Friday, February 5, 2016

A Brief History of the Cocktail Cherry

     Today we cant seem to make a cocktail without putting "a cherry on top".  This is a tradition that started according to historians in the 1860's.    By the end of the century, it seems that the barmen were looking for something new, and the olive moved in.

     "Cherries were common from the 1860s to 1899 when olives replaced them.  According to an article from June 22, 1899, in The Racine Daily Journal, "In some of the swell uptown establishments the cocktail olive is getting in its work and bids fair to supplant the toothsome cherry with the public."

     So it's no wonder that good cherries were hard to find for decades. Modern American tipplers didn't rediscover Luxardo's garnish until 2004, when famed bartender Audrey Saunders received four jars of them to use in her legendary New York watering hole Pegu Club. Bartenders never looked back.
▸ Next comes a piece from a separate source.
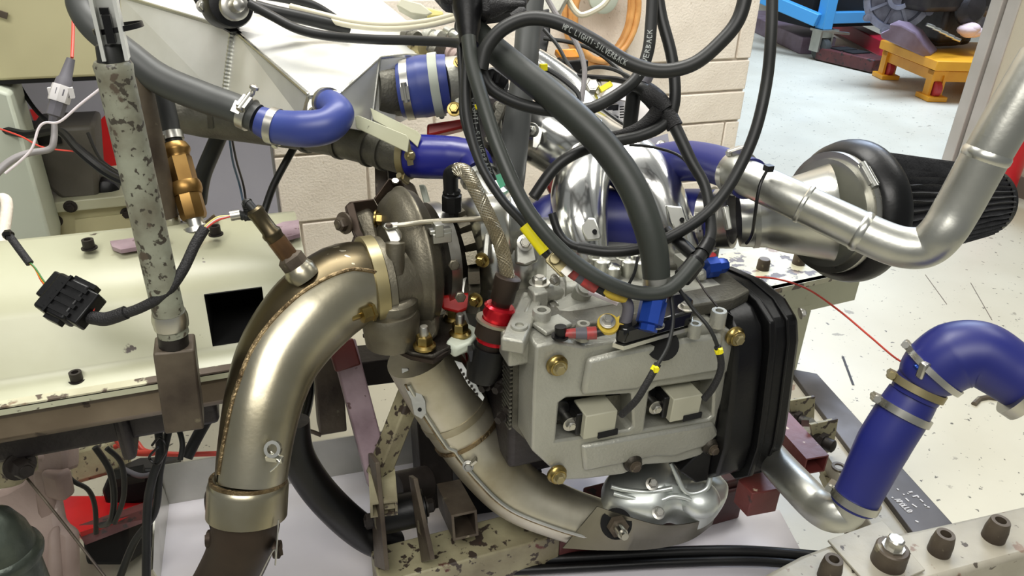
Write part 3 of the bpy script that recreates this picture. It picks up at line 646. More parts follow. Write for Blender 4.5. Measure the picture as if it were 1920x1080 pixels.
MB().lathe(p_, EZ, [(0, .024), (.032, .023), (.034, .021), (.034, .012)], 30).o('spacer', 'brown_steel', t)
MB().lathe(p_+EZ*.034, EZ, [(0, .016), (.003, .016), (.003, .012), (.016, .012), (.018, .010)], 8).o('bolt', 'zinc', t)
# cream pedestal behind the timing cover
zq = Vz(1430, 500, .62)
t = thing('bed_pedestal', 'cream painted steel pedestal block behind the black timing cover', 'pedestal', (1.05, 1.2, 0))
def pq(x, y): return Vz(x, y, .60)
top = [pq(1360, 540), pq(1350, 500), pq(1500, 452), pq(1625, 470), pq(1622, 508), pq(1560, 540)]
MB().slab([pq(1330, 520), pq(1340, 478), pq(1560, 448), pq(1630, 470), pq(1622, 505), pq(1440, 545)], (0, 0, -.012)).o('top_plate', 'cream_worn', t)
fa, fb = pq(1440, 544), pq(1618, 506)
MB().slab([fa, fb, fb-EZ*.075, fa-EZ*.075], (0, .012, 0)).o('apron', 'cream_paint', t)
fc = pq(1535, 524)
MB().slab([fa-EZ*.06, fc-EZ*.06, fc-EZ*.26, fa-EZ*.26], (0, .15, 0)).o('column', 'cream_paint', t)
for x, y in ((1430, 500), (1497, 490)):
    MB().lathe(pq(x, y+4), EZ, [(0, .014), (.02, .013), (.024, .011), (.024, .006)], 18).o('stud', 'brown_steel', t)
# ================================================================== engine
Y0 = .72
eng = thing('engine', 'grey cast flat engine with rectangular cam cover mounted on the stand', 'engine', (.5, 1.0, .5))
OUT = [(1005, 650), (1042, 640), (1094, 650), (1155, 640), (1294, 613), (1340, 606), (1386, 630), (1392, 668), (1362, 700), (1353, 772), (1366, 812), (1345, 846), (1270, 868), (1210, 872), (1168, 890), (1098, 899), (1058, 901), (997, 845), (1001, 723)]
P1 = [(1049, 755), (1060, 747), (1184, 739), (1187, 800), (1180, 806), (1042, 827)]
P2 = [(1218, 735), (1230, 727), (1339, 711), (1336, 780), (1328, 786), (1208, 806)]
def py(L_, Y): return [Vy(x, y, Y) for x, y in L_]
def grow(L_, k, cx=1185, cy=755): return [(cx+(x-cx)*k, cy+(y-cy)*k) for x, y in L_]
head = MB().slab([V((.345, Y0+.06, .60)), V((.345, Y0+.06, .80)), V((.40, Y0+.06, .812)), V((.635, Y0+.06, .806)), V((.645, Y0+.06, .58)), V((.40, Y0+.06, .57))], (0, .25, 0))
hd = head.o('cylinder_head', 'cast_alu', eng, bev=.008)
OUTb = [Vy(x, y, Y0)+X3(-.008 if x < 1185 else .004, .056, 0) for x, y in OUT]
MB().slab(OUTb, (0, .016, 0)).o('cover_gasket_flange', 'cast_alu_dark', eng)
mb = MB()
for k in range(24):
    p_ = OUTb[0].lerp(OUTb[-2], k/23)+X3(-.004, .012, 0)
    mb.box(p_, (.004, .03, .003))
mb.o('gasket_ridges', 'cast_alu_dark', eng, kind='stuff')
cov = MB().slab_holes(py(OUT, Y0), [py(P1, Y0), py(P2, Y0)], (0, .057, 0)).o('valve_cover', 'cast_alu', eng, bev=.006)
MB().slab(py([(1046, 752), (1187, 738), (1184, 808), (1040, 829)], Y0+.035), (0, .012, 0)).o('coil_pocket', 'cast_alu_dark', cov)
MB().slab(py([(1214, 730), (1342, 710), (1332, 788), (1206, 808)], Y0+.035), (0, .012, 0)).o('coil_pocket', 'cast_alu_dark', cov)
RZ = .010
MB().slab(py([(1104, 676), (1160, 662), (1300, 635), (1358, 628), (1352, 698), (1214, 722), (1196, 733), (1092, 744), (1096, 720)], Y0-RZ), (0, RZ+.002, 0)).o('raised_panel', 'cast_alu', cov, bev=.006)
MB().slab(py([(1092, 838), (1180, 822), (1340, 794), (1350, 815), (1325, 838), (1262, 858), (1225, 858), (1165, 872), (1096, 886)], Y0-RZ*.6), (0, RZ, 0)).o('raised_panel', 'cast_alu', cov, bev=.005)
MB().cyl(Vy(1242, 646, Y0-.012), Vy(1242, 646, Y0+.02), .022, seg=24).o('dark_recess', 'black_void', cov)
for x, y, m in ((1043, 683, 'gold_zinc'), (1043, 887, 'gold_zinc'), (1185, 866, 'cast_dark'), (1331, 835, 'cast_dark'), (1376, 629, 'gold_zinc')):
    p_ = Vy(x, y, Y0-.002)
    b_ = MB().lathe(p_, (0, -1, 0), [(0, .0145), (.004, .0145), (.006, .0125), (.010, .0115), (.011, .007)], 24).o('cover_bolt', m, cov)
    MB().hexb(p_-EY*.010, (0, -1, 0), .0072, .007).lathe(p_-EY*.010, (0, -1, 0), [(0, .0095), (.0015, .0095)], 18).o('bolt_head', 'brass_plate' if m == 'gold_zinc' else 'brown_steel', b_)
# coil packs
for i, (x, y) in enumerate(((1121, 793), (1281, 762))):
    p_ = Vy(x, y, Y0-.006)
    cp = MB().box(p_+X3(0, .012, .002), (.048, .040, .040), (V((1, 0, -.03)).normalized(), EY, V((.03, 0, 1)).normalized())).o('coil_pack', 'grey_box', eng, bev=.0015)
    MB().box(p_+X3(.012, -.009, -.0145), (.030, .003, .009)).o('connector_slot', 'black_void', cp)
    for k in range(3): pass
    MB().box(p_+X3(-.020, .02, .002), (.024, .036, .036)).lathe(p_+X3(-.048, .034, .012), (0, -1, 0), [(0, .018), (.008, .018)], 20).o('coil_boot', 'black_plastic', cp, bev=.002)
    MB().bolt(Vy(x-52, y+1, Y0+.006), (0, -1, 0), .0078, .006).cyl(Vy(x-52, y+1, Y0+.006), Vy(x-52, y+1, Y0+.006)+EY*.03, .0085).o('coil_bolt', 'zinc', cp)
# bosses on top of the head
zt0 = .803
def boss(x, y, r, h, m='cast_alu', z=None):
    p_ = Vz(x, y, z or zt0+h)
    MB().lathe(p_, EZ, [(-h-.008, r), (-.002, r), (0, r*.92), (0, r*.5), (-.012, r*.45)], 22, cap=False).o('boss', m, eng)
boss(974, 609, .0115, .014); boss(1016, 581, .0125, .02); boss(1094, 606, .009, .016); boss(1349, 582, .011, .016, z=.808); boss(1304, 606, .009, .012, z=.806)
MB().slab([V((a, b_, zt0+.003)) for a, b_ in [(.30, .80), (.335, .745), (.62, .745), (.66, .76), (.66, .95), (.40, 1.0), (.30, .95)]], (0, 0, -.02)).o('head_top', 'cast_alu_dark', eng, bev=.003)
MB().bar(Vz(960, 650, zt0), Vz(1000, 560, zt0+.004), .03, .02).bar(Vz(1000, 560, .812), Vz(985, 590, .812), .006, .01).o('head_rib', 'cast_alu', eng, bev=.003)
MB().box(Vz(975, 650, .79)+X3(0, .02, -.01), (.03, .04, .04)).o('head_lug', 'cast_alu', eng, bev=.004)
MB().bar(Vz(1010, 618, .808), Vz(1060, 600, .808), .03, .006).o('cast_pad', 'cast_alu', eng, bev=.002)
# black breather cover on the head
cb = [(1152, 642), (1163, 622), (1222, 606), (1232, 585), (1282, 575), (1296, 590), (1296, 612), (1240, 628), (1172, 648)]
zc_ = .800
mb = MB().slab([Vz(x, y, zc_) for x, y in cb], (0, 0, .024)); ccv = mb.o('breather_cover', 'black_gloss', eng, bev=.004)
MB().slab([Vz(x, y, zc_) for x, y in grow(cb, 1.04, 1228, 612)], (0, 0, -.006)).o('cover_gasket', 'alu_bright', eng)
for x, y in ((1230, 610), (1286, 578)): MB().bolt(Vz(x, y, zc_+.024), EZ, .0075, .006).o('cover_bolt', 'zinc', ccv)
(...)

If you planned to serve a cherry garnish anywhere in the five boroughs from then on, it had better have been a very good one.

     Maraschino liqueur, Luxardo's other signature product, has been around even longer, debuting in 1821-the year when Girolamo Luxardo and his wife, Maria, started the company. (The couple had moved to Zara a few years earlier from Genoa.) Zara was known for sour marasca cherry-based rosolio maraschino liqueur, but the Luxardo family came up with its own recipe and packed the concoction in a distinctive straw-covered bottle.

     This is the key ingredient that makes the El Floridita and the Papa Dobles Daiquiri's their special flavor.   It is a great addition to several other cocktails as well as a greaat ingredient for giving your new development recipes a little bit of a special flavor.   "The Luxardo brand is the gold standard here and always has been," wrote David Wondrich in his 2007 award-winning book Imbibe!